◆ **WRITTEN TASK**: State how many lines hold the string "scene". Give the number and nothing else.

◆ **DATA EXCERPT**:
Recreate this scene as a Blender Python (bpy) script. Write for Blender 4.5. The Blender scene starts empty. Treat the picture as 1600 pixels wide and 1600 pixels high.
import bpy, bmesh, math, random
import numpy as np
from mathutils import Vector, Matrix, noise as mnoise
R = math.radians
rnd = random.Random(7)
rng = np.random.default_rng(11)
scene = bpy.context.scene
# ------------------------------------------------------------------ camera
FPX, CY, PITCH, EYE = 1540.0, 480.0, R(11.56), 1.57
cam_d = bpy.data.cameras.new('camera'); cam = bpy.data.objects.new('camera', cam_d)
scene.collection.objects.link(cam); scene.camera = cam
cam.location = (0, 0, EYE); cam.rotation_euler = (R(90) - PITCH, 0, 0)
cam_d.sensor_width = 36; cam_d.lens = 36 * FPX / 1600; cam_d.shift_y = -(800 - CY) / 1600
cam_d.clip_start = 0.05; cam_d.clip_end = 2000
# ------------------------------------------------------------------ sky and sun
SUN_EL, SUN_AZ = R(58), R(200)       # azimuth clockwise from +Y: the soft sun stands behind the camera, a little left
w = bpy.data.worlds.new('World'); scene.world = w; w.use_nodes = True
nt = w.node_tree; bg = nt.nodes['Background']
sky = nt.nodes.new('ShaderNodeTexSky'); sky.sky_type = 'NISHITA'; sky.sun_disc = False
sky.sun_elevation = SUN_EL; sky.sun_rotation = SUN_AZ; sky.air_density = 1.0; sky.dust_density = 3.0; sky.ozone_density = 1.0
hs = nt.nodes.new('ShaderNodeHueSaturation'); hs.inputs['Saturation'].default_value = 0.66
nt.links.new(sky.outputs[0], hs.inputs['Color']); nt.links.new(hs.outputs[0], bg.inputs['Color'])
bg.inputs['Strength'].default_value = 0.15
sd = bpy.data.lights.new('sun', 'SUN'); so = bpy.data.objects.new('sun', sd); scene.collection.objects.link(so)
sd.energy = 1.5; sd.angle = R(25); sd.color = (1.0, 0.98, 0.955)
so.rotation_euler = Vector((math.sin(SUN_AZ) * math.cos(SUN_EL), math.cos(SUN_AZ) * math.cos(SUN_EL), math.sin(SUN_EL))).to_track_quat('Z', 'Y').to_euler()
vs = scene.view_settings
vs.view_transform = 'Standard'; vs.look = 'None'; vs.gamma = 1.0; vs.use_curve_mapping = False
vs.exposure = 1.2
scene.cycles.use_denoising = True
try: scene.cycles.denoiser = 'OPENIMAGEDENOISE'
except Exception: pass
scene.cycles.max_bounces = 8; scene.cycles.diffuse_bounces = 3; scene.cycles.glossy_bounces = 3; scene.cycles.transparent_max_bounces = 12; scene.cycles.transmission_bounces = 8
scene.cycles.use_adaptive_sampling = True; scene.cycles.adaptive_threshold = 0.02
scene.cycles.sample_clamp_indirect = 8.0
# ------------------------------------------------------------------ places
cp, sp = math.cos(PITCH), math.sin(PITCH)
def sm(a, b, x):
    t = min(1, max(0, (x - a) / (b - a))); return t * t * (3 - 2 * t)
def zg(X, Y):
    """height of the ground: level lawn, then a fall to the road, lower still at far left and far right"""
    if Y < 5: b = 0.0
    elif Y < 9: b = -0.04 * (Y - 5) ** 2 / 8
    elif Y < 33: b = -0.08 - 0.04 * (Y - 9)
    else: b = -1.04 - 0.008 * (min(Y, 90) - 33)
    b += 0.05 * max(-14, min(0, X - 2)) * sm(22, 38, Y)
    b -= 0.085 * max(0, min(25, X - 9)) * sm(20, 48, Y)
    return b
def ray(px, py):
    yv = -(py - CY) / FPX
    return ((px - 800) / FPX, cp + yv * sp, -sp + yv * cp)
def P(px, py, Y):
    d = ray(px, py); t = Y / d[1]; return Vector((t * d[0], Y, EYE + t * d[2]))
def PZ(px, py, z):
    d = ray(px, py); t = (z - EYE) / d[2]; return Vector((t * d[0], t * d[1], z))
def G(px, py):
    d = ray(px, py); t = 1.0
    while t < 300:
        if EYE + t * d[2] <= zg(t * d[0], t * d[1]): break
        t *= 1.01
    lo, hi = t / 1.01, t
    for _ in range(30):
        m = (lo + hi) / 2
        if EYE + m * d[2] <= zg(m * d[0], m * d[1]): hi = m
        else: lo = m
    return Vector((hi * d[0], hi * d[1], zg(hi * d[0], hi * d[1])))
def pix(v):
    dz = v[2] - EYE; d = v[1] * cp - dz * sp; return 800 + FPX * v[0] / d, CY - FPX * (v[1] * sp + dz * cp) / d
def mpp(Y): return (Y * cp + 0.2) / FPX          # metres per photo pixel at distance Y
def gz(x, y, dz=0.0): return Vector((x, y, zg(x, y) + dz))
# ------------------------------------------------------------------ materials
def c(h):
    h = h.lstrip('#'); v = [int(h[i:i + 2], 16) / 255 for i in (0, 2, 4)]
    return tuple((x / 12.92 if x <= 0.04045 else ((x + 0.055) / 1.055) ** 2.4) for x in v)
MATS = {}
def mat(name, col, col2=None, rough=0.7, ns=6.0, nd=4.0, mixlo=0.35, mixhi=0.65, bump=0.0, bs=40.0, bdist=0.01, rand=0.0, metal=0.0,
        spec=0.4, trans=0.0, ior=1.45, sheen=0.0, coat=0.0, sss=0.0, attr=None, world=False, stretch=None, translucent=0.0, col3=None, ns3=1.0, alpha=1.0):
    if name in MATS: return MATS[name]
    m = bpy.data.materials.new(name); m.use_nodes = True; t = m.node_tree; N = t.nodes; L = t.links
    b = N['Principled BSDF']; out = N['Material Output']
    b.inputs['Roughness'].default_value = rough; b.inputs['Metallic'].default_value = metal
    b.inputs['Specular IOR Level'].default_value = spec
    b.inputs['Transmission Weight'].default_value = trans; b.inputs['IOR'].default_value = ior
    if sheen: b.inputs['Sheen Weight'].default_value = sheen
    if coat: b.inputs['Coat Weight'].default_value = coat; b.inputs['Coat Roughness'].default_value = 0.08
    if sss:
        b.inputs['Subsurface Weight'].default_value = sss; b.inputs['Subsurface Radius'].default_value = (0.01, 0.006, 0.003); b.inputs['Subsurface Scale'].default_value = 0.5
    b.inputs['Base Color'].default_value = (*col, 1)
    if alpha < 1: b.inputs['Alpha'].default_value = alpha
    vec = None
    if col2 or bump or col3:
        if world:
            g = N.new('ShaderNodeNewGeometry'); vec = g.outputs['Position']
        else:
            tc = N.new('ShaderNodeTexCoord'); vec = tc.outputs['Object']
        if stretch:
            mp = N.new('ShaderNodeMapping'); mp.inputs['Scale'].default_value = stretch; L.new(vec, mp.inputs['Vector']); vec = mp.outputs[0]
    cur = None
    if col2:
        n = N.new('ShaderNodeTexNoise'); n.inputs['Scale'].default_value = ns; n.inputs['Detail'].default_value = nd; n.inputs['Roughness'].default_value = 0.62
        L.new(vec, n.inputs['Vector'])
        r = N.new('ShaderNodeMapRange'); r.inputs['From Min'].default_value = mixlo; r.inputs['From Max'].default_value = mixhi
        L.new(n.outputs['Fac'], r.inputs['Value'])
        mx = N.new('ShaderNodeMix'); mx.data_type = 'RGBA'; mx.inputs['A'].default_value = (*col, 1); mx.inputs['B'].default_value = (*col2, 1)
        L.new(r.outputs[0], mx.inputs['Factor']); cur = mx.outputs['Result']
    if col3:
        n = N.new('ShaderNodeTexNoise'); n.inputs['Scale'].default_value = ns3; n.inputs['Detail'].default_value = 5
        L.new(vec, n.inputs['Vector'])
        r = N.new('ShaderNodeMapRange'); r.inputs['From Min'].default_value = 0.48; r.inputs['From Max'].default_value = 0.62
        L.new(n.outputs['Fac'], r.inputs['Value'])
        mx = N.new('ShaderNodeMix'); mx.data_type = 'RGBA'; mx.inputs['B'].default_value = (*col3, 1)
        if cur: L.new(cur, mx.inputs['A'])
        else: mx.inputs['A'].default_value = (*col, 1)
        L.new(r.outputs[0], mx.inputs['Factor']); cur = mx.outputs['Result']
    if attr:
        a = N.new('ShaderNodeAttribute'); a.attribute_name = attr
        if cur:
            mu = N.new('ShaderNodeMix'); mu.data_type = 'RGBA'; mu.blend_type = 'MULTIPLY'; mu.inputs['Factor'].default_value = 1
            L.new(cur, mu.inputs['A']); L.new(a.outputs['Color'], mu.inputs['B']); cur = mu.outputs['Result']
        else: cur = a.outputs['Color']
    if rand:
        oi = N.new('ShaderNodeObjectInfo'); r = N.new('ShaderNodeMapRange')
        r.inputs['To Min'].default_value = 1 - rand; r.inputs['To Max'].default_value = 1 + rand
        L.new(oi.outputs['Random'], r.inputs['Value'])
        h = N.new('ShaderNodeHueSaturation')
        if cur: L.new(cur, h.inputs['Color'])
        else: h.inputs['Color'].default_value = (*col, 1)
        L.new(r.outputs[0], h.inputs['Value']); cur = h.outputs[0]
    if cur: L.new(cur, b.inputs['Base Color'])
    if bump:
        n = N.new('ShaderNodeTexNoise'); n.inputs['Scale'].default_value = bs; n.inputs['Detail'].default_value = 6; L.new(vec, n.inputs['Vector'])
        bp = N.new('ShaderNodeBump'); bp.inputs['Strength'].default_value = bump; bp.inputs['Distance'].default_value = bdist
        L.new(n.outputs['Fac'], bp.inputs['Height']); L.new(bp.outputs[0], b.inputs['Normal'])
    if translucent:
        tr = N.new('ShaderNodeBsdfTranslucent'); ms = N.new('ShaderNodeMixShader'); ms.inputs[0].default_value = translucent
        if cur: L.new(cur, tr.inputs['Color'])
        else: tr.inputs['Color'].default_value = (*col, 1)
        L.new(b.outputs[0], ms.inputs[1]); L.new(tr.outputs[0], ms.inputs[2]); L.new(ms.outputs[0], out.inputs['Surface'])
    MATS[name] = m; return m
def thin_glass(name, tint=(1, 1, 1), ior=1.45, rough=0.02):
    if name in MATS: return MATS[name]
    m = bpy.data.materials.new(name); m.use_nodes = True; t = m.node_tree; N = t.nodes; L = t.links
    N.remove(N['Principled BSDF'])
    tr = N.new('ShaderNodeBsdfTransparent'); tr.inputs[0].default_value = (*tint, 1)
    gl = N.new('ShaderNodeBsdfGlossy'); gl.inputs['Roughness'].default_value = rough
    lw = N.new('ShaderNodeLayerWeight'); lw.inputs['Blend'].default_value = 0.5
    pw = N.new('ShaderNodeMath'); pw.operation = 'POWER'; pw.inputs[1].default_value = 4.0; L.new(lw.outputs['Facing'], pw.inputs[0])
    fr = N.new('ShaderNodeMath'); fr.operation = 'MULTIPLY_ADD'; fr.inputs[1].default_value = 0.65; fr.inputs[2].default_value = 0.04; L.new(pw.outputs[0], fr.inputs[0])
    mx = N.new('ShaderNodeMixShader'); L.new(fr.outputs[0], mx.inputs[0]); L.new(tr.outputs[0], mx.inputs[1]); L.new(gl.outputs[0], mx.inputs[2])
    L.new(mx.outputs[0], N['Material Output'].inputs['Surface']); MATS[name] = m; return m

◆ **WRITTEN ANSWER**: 11